Frequently Asked Question

  • What size is a heat pump unit?

    Typically about the same size as a large fridge if the heat pump is for normal domestic use.

  • Can I burn wood in a smokeless zone?

    Many biomass systems are approved for use in smokeless zones, as long as the appliance has an Exemption Certificate. A full list of companies which make boilers and stoves with Exemption Certificates can be found here.

  • Where is a biomass boiler fitted in a house?

    A biomass boiler that could heat a 2/3 bedroom house needs two metres cubed of space and should therefore fit where your current boiler is placed. If there is no space here for the hopper, some models allow for this to be positioned elsewhere in the house.

  • How does a biomass system compare with my existing open fire?

    Fuel used in open fires or wood stoves burns very inefficiently giving off polluting smoke high in carbon emissions and wasting up to 85% of the resulting heat up the chimney.

  • Do biomass boilers emit smoke?

    Modern appliances emit minimal smoke and are considered to be clean, cost effective heating systems.

  • Does a biomass boiler need regular maintenance?

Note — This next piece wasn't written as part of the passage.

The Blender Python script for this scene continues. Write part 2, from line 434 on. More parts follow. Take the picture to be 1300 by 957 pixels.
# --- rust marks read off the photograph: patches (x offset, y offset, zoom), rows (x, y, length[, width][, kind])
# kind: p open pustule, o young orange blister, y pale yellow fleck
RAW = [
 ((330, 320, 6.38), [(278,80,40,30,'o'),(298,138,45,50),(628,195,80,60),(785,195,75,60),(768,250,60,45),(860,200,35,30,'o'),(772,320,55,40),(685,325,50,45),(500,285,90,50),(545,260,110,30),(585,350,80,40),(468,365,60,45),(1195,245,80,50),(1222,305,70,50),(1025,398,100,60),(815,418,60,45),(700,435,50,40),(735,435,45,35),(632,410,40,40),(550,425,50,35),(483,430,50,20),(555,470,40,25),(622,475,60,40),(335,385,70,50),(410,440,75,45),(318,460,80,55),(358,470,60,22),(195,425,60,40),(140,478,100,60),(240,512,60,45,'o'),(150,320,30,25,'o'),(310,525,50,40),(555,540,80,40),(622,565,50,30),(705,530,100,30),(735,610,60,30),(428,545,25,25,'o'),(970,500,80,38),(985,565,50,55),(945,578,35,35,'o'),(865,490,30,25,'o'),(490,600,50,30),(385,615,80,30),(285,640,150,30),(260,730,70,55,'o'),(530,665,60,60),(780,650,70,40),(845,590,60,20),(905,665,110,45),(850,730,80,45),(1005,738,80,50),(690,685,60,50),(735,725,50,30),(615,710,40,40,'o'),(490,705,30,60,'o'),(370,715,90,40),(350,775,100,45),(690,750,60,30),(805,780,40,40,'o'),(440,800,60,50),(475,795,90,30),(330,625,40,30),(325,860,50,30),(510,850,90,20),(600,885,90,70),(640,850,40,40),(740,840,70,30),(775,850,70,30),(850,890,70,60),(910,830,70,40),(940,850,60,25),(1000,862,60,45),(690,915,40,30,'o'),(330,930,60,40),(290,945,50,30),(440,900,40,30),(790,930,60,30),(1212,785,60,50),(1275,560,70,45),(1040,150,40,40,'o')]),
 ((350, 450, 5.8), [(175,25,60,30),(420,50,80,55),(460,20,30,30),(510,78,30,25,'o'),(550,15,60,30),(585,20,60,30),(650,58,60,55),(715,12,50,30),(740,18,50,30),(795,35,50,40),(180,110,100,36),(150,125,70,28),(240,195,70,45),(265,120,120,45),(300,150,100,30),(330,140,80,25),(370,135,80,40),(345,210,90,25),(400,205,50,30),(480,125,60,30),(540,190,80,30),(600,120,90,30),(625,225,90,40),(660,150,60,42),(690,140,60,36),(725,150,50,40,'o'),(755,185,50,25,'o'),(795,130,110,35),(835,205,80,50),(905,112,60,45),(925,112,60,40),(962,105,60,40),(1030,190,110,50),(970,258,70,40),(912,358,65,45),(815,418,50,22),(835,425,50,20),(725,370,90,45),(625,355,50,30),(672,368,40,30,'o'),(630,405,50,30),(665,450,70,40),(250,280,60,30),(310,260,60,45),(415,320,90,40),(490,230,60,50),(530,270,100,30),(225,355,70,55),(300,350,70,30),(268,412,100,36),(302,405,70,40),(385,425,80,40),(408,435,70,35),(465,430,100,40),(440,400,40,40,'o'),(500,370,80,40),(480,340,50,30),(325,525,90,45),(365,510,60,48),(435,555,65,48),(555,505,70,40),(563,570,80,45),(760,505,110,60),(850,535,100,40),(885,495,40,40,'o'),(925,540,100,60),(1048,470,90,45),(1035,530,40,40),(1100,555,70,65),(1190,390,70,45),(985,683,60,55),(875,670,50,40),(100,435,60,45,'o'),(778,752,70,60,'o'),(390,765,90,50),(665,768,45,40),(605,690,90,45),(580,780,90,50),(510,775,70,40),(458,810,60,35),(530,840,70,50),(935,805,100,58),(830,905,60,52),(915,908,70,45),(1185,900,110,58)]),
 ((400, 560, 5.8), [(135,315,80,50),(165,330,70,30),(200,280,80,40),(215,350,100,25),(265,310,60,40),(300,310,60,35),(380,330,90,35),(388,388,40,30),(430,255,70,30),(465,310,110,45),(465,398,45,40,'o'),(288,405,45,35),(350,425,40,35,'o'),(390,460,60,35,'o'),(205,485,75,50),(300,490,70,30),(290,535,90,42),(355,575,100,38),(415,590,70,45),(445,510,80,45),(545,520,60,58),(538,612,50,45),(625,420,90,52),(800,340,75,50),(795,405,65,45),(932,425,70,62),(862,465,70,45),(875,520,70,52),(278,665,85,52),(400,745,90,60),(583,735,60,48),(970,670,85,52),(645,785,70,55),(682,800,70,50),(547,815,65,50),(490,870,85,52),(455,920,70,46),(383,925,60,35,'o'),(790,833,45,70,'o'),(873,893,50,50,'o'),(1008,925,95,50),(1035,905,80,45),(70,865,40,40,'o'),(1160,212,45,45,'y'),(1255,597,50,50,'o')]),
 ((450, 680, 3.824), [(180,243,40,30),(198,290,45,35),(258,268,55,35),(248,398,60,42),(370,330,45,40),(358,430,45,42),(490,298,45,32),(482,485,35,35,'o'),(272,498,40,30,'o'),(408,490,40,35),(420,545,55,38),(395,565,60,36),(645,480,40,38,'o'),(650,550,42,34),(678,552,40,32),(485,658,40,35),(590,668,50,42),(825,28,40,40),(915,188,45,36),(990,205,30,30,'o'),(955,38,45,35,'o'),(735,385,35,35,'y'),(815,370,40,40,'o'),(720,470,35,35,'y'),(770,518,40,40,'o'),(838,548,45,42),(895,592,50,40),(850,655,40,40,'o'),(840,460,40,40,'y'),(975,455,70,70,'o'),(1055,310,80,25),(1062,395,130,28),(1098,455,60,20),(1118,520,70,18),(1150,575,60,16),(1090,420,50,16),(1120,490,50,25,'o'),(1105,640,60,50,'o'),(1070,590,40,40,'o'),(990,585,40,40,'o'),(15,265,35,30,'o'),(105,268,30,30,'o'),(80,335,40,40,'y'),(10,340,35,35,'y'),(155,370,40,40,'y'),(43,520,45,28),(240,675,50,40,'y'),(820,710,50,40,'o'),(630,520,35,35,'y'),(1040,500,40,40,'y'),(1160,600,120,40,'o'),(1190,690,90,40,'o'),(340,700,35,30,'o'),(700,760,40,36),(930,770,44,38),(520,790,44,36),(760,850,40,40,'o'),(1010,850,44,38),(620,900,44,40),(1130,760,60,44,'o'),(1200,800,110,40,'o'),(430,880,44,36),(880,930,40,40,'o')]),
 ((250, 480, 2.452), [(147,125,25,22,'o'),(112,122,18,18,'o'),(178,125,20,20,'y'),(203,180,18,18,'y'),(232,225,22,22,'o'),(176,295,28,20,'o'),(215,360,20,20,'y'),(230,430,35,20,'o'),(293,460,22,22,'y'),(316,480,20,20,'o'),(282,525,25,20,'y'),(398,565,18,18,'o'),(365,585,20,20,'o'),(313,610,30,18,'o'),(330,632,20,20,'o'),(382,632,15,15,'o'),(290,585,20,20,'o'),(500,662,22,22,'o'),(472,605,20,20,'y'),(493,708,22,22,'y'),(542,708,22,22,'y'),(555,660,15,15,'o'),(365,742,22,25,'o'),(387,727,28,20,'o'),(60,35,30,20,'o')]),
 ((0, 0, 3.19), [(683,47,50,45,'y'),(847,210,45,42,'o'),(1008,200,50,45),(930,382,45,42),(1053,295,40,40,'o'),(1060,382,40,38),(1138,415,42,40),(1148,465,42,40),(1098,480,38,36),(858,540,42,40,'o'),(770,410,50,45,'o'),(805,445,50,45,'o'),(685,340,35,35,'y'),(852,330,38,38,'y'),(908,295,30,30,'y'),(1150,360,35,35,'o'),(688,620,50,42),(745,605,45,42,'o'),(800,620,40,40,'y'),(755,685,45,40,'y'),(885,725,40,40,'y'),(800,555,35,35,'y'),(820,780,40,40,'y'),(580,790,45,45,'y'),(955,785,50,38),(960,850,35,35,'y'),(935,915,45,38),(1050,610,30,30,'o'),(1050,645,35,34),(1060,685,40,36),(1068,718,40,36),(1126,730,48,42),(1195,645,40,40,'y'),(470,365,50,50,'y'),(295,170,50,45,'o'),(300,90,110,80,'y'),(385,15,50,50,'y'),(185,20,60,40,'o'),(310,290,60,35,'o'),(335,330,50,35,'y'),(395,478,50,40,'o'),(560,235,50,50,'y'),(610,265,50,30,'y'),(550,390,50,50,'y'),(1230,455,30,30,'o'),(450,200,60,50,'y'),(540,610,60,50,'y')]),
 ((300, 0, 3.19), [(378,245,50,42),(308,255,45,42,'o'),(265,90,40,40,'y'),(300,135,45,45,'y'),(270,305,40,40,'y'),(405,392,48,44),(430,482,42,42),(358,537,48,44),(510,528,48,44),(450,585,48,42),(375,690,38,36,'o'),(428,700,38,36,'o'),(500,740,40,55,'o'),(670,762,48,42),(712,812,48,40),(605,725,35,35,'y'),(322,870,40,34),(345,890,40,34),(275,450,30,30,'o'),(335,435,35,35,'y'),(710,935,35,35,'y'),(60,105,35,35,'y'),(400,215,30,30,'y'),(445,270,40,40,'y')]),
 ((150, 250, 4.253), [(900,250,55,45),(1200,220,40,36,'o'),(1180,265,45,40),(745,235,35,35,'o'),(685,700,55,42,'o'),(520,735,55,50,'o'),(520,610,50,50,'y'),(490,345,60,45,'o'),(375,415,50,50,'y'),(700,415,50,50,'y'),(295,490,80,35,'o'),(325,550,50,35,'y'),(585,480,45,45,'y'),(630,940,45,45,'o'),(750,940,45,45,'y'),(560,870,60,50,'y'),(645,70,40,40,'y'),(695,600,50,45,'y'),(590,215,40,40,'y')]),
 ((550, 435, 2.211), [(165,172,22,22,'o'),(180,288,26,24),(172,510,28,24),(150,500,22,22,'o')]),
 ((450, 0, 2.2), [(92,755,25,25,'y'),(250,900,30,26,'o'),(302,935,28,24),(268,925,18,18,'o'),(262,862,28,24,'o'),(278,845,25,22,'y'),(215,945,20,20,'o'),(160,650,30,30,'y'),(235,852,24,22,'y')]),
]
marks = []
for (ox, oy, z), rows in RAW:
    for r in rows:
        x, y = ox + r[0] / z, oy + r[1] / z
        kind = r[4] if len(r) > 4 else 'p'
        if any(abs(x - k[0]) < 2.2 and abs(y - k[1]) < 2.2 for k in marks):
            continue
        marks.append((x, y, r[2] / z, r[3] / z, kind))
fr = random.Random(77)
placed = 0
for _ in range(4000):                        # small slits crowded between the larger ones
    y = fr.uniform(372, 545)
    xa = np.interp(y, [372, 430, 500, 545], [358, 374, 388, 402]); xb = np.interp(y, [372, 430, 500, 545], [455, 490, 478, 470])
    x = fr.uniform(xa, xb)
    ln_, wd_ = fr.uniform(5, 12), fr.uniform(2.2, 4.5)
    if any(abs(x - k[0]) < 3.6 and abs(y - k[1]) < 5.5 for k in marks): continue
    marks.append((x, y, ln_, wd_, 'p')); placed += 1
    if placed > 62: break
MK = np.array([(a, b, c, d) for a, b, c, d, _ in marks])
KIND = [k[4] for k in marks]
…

    Yes they need regular maintenance but only every 800 hours of actual operating time when it is firing. This service is a lubricating service only. After 2400 hours a biomass boiler will need a full service but even a large institution would probably only use this many firing hours each year.

  • Is wood fuel such as wood chips and pellets considered ‘clean fuel’?

    Wood chips and pellets give off no harmful by-products and modern burning appliances emit very little smoke. The flue gas is smoke-free and the ash content is minimal. Clean wood ash also makes excellent fertiliser.

  • Are wood pellets expensive?

    If you buy wood pellets in large amounts then they can prove cheaper than other fuels but it depends also on how near you are to a source and how your local scheme is run.

  • Does the use of fuel for biomass boilers damage woodland?

    No. Wood taken from sustainable, managed woodland can be harvested indefinitely. Managing woodland properly results in surplus wood that would otherwise have to go landfill, so selling it generates income for woodland management and avoids waste.

  • Is wood fuel ‘Carbon Neutral’?

    Yes it is if you look at the overall nature of a sustainable wood supply. Wood fuel is regarded as ‘carbon neutral’ because carbon dioxide (CO2) is taken from the atmosphere and used by trees to grow. When these trees die and decay or are burned, this CO2 is released back into the atmosphere. In sustainably managed woodland, wood is generally never removed faster than it is replenished by new trees. Therefore the CO2 released when the wood fuel is burned is never more than the CO2 being absorbed.